[begin Data in this exercise]

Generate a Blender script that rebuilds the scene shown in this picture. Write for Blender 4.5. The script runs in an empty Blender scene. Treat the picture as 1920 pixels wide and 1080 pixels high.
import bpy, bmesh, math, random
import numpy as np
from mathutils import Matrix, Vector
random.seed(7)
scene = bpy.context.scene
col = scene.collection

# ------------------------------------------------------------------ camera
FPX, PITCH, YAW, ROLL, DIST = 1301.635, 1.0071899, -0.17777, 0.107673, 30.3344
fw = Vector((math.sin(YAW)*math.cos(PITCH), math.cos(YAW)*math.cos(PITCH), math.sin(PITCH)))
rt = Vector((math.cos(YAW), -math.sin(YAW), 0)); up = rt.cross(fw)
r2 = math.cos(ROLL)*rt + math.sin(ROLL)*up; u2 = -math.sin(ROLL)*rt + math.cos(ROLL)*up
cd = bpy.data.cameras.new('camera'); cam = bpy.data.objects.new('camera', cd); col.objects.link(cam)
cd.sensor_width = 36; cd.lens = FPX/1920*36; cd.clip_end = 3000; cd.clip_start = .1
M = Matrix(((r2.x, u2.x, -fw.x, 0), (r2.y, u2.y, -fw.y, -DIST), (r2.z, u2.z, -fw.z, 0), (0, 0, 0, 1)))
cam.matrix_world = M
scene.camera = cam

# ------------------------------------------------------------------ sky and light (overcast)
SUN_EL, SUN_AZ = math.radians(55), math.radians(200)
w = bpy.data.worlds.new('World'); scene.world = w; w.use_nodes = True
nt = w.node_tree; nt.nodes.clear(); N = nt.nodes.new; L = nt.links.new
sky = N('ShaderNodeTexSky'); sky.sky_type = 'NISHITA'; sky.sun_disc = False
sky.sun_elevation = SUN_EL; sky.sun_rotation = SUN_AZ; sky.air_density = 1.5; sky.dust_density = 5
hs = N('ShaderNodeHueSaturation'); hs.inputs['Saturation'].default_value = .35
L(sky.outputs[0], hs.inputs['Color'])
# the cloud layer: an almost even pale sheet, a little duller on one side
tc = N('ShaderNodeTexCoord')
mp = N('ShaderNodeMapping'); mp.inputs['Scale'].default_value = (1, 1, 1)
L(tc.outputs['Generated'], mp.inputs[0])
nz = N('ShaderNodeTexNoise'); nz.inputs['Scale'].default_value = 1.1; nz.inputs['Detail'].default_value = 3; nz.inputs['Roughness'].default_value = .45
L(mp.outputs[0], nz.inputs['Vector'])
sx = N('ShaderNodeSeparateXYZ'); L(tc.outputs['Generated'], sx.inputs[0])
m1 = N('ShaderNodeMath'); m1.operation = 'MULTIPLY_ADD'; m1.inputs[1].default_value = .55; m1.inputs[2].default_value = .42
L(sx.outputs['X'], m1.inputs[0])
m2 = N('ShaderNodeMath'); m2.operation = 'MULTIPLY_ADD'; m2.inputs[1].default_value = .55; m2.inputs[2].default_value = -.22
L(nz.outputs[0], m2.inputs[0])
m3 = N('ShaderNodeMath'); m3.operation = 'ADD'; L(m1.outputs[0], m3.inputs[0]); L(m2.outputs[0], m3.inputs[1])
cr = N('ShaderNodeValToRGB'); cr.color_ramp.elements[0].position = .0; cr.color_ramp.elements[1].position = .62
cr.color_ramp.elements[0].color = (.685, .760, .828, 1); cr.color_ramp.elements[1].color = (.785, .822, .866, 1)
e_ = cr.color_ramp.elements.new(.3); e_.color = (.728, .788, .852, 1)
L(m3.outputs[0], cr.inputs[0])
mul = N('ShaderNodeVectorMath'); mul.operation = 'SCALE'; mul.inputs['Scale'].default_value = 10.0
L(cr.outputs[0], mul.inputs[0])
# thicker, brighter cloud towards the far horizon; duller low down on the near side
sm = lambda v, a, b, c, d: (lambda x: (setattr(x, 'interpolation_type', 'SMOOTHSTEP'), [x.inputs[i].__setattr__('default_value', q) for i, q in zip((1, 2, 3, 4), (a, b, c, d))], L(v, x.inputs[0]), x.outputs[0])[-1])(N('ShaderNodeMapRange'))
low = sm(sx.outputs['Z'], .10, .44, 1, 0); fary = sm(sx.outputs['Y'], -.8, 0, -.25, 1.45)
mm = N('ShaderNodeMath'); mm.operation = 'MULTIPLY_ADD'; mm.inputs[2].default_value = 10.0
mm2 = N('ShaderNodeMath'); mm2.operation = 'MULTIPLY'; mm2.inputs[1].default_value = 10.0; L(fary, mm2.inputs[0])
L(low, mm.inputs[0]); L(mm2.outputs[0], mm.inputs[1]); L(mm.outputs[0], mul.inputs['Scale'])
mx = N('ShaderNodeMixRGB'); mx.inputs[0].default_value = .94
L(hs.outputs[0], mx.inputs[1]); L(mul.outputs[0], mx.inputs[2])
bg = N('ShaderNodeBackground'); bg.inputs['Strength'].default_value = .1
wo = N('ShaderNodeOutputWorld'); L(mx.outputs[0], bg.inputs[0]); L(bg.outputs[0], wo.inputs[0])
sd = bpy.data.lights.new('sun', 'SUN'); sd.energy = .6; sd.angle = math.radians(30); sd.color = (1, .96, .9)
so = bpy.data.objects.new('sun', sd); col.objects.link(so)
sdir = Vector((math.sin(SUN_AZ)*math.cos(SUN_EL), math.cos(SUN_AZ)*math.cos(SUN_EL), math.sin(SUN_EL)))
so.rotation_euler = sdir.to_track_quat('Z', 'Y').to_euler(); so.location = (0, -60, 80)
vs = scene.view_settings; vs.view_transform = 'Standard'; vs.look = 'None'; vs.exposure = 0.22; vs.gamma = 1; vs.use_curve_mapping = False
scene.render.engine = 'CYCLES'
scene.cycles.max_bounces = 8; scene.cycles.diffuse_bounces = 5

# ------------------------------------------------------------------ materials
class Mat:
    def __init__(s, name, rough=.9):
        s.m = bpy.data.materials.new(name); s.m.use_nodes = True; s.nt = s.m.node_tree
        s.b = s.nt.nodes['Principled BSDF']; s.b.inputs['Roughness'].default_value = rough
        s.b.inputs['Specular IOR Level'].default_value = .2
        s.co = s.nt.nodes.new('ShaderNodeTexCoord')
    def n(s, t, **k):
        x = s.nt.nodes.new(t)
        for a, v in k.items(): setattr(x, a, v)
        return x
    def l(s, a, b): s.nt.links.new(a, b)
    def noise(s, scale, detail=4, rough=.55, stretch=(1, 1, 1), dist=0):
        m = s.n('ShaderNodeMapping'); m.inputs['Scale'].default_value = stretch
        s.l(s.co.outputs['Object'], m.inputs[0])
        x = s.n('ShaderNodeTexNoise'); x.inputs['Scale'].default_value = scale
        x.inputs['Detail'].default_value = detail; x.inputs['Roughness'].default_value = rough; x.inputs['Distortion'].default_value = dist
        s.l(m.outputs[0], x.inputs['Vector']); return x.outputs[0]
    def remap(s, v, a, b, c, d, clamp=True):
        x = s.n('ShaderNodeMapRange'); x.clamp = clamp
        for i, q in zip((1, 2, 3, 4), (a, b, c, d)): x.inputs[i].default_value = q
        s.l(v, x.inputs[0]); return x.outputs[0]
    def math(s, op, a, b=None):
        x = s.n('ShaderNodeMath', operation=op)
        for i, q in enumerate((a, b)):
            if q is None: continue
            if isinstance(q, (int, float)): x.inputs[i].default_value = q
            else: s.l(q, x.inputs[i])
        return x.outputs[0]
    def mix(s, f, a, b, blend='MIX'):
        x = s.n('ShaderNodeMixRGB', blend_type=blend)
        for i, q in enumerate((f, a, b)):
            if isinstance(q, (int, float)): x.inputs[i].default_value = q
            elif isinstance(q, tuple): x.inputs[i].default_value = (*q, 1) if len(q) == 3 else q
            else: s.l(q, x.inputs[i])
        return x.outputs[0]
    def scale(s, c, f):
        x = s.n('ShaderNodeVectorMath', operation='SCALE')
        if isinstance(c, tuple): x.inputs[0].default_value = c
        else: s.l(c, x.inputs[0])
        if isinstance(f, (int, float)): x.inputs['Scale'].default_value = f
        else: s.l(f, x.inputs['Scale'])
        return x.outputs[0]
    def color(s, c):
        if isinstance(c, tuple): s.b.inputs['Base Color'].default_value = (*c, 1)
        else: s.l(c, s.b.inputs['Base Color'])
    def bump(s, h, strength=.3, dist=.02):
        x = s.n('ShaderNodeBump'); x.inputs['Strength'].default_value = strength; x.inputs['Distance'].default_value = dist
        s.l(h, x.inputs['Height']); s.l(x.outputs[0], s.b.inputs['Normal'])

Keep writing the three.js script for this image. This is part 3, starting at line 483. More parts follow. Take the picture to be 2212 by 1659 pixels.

[end Data in this exercise]

What you will do »
Pick out all lines containing the string "pixels".

Task answer »
Generate a Blender script that rebuilds the scene shown in this picture. Write for Blender 4.5. The script runs in an empty Blender scene. Treat the picture as 1920 pixels wide and 1080 pixels high.
Keep writing the three.js script for this image. This is part 3, starting at line 483. More parts follow. Take the picture to be 2212 by 1659 pixels.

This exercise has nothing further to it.